The only thing worse than a found-footage movie is a sequel to a found-footage movie that strays from the formula that defined the others. It didn’t work with Book of Shadows: Blair Witch 2, and it certainly fails with Paranormal Activity: The Marked Ones. For better or worse, the previous four films in this series had a similar presentation and got incrementally better and more interesting over the years. You at least knew what you were getting when you went into the theater. I expected more of the same here with a different setting and characters, and instead, it goes in a different direction entirely and, even worse, has no frightening moments at all. I would hope that this film puts a nail into the coffin of the series, but something tells me that there will be another sequel in a year or so. Well, I suffered through this piece of crap so that you don’t have to. Paranormal Activity: The Marked Ones should be marked with “stay away.”
For those of you unfamiliar with the Paranormal Activity series, it really all began as a fluke with the low-low-budget horror film original in which a couple started experiencing paranormal phenomena and set up a video camera in their bedroom to capture what was going on. That format worked because you were drawn in with the normal events and then shocked when something weird happened. This conceit carried over to the sequels as different characters were introduced and more impressive special effects were part of the scares because they actually spent some of the outrageous box-office take from the first film to make the others better. I’ll admit that I liked the first one and didn’t mind watching essentially the same film over again with new settings. These movies only work if you let yourself get manipulated by the video images, so hecklers and other movie distractions take you out of the moment. Well, throw most of that experience out the window with Paranormal Activity: The Marked Ones.

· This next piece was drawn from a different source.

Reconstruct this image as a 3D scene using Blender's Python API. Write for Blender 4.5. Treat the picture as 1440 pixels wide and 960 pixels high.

Writer/director Christopher Landon (a writer on Paranormal Activity 2, a cowriter of Disturbia and writer/producer on Paranormal Activity 3 and Paranormal Activity 4) largely does away with the stationary camera viewpoints in the other films. Instead, recent 2012 high school graduate Jesse (Andrew Jacobs) and his friends Hector (Jorge Diaz) and Marisol (Gabrielle Walsh) go around Oxnard, CA, with a video camera and capture the events of the film. The problem with this format is that the video camera must capture the events of the movie, which means a lot of unnatural movements and impossible scenarios like somehow holding a camera with one hand and opening doors and such with the other hand. It just doesn’t make sense. If you’re going to stick with this presentation, at least have one character film another character. In situations like these, it’s probably best to ditch the whole found-footage motif entirely and film it like a traditional movie.
The plot largely feels like Chronicle more than a Paranormal Activity movie. Jesse ends up with a bite mark on his arm and develops superhuman abilities. Hector and Jesse delight in his ability to lean back without falling and throw thugs across a parking lot. This goes on for a while until strange neighbor Anna (Gloria Sandoval), rumored to be a witch, ends up dead. Hector and Jesse break into the apartment to investigate and find a trapdoor into a basement. Another bitten kid, Oscar (Carlos Pratts), has been hiding out in the basement, and the cops think that he killed Anna. Oscar’s brother Arturo (Richard Cabral) knows that Oscar is somehow innocent and later teams up with Jesse and his friends to investigate. This all happens as Jesse gets stranger, moodier and more sinister. Is he possessed? What do you think? Hector and Marisol try to help Jesse, leading up to a meeting with Ali (Molly Ephraim), a character in Paranormal Activity 2, and a trip to a house where a strange coven hangs out. Ugh.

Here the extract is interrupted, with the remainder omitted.